The perforated non-woven fabric according to claim 1, characterized in that it is provided with a high percentage of natural fibers of cotton and/or viscose and/or Lyocell containing a small part of polypropylene or thermoplastic synthetic fibers such as polyethylene (PE), or polyesters (PET), or polyolefins, or polylactic acid (PLA).
The perforated non-woven fabric according to the preceding claims, characterized in that the needles have a length of 6 to 10 mm and a diameter of 1 to 1.2 mm at the base, which then becomes zero at the tip, having a V-like shape, and in that the holes that form in the non-woven fabric are melted and solidified, in a funnel-like shape, with a wider inlet and a narrower outlet.

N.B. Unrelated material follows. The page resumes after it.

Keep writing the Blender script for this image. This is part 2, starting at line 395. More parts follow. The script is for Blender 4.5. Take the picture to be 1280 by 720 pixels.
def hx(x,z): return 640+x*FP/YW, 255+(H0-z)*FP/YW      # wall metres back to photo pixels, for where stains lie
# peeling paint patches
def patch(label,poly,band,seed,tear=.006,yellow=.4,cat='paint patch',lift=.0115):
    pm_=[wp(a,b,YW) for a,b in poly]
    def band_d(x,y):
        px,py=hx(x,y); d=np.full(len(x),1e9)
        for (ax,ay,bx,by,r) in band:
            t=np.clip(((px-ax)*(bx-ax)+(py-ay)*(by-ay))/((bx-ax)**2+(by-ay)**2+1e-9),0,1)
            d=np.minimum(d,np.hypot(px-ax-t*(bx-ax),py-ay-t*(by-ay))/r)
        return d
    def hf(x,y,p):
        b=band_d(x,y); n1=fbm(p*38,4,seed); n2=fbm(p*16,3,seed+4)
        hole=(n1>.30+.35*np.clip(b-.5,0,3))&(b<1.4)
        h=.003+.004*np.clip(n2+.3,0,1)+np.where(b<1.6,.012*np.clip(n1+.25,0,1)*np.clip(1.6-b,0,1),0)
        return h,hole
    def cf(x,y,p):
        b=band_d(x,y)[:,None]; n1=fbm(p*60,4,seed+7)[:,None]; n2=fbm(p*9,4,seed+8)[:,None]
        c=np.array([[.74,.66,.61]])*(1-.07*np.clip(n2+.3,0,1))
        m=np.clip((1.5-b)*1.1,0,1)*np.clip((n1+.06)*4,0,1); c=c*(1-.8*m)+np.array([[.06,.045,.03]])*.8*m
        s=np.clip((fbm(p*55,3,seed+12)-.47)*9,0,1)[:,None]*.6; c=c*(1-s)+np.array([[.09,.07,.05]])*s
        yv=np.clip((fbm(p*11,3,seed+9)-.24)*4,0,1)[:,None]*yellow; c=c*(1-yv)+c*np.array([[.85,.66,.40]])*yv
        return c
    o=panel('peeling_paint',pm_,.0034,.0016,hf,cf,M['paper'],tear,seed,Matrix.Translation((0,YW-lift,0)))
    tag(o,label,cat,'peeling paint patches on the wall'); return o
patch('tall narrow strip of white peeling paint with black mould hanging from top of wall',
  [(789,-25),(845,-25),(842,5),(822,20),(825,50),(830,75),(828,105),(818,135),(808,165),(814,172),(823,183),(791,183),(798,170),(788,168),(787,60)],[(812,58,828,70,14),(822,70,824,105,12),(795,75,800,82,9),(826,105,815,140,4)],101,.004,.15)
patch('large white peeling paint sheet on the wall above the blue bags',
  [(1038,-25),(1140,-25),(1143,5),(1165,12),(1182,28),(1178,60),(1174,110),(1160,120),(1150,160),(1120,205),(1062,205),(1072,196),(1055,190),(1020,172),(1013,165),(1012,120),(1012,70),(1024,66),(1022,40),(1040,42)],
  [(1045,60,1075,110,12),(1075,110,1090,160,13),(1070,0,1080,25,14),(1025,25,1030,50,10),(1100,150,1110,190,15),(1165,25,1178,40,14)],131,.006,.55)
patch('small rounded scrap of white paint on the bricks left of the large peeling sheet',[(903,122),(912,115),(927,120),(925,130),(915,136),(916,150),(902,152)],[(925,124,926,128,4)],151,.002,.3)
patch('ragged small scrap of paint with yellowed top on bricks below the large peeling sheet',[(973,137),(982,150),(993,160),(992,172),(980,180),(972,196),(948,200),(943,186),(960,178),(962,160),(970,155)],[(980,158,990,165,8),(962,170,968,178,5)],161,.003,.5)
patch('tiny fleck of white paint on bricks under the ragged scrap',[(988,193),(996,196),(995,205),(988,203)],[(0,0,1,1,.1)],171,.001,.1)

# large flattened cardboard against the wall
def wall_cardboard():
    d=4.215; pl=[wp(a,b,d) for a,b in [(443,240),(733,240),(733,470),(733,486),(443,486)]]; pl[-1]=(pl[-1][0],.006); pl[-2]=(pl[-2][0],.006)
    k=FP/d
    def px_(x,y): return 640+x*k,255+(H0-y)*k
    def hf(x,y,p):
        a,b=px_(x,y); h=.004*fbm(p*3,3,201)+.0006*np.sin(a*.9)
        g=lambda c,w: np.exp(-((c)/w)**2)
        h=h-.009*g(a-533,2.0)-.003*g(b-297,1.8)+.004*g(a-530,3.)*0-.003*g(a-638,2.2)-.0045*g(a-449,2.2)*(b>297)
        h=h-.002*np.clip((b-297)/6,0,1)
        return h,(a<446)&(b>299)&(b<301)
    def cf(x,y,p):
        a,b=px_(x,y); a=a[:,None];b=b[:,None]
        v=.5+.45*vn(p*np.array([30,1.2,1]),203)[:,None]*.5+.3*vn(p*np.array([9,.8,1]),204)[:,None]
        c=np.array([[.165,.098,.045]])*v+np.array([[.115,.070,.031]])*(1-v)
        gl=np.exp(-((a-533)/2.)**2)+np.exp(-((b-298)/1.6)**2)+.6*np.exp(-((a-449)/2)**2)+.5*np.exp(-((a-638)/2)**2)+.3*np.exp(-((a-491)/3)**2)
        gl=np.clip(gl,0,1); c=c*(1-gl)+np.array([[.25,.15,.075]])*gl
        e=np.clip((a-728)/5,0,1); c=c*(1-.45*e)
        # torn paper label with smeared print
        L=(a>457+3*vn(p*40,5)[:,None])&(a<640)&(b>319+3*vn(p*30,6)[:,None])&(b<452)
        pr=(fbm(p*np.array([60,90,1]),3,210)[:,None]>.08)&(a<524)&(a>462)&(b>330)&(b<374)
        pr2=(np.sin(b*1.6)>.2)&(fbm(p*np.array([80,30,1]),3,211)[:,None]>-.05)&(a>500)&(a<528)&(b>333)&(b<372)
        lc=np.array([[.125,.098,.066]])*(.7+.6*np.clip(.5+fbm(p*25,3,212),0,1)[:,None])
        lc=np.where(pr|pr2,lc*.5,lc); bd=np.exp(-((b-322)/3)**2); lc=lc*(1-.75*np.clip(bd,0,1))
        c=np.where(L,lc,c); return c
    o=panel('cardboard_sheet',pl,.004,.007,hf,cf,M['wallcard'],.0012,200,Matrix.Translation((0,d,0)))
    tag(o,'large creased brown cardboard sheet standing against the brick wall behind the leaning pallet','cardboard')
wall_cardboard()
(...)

The perforated non-woven fabric according to the preceding claims, characterized in that the thermoplastic fibers used in the mixture are from 2 to 50%, and in that the perforated non-woven fabric weighs between 15 and 70 g/m2.
The perforated non-woven fabric according to the preceding claims, characterized in that it is provided with 95% cotton and 5% polylactic acid, with a weight of 35 g/m2.
A method for manufacturing the perforated non-woven fabric according to the preceding claims, characterized in that it is rendered hydrophobic by spreading on its surface a minimal quantity of water-repellent chemicals, such as silicone or fluorocarbon resins, with a thickness on the order of a few microns, and is then passed between two rollers, of which one is provided with radial heated needles and the other is covered with a flexible surface layer with bristles or with a soft material.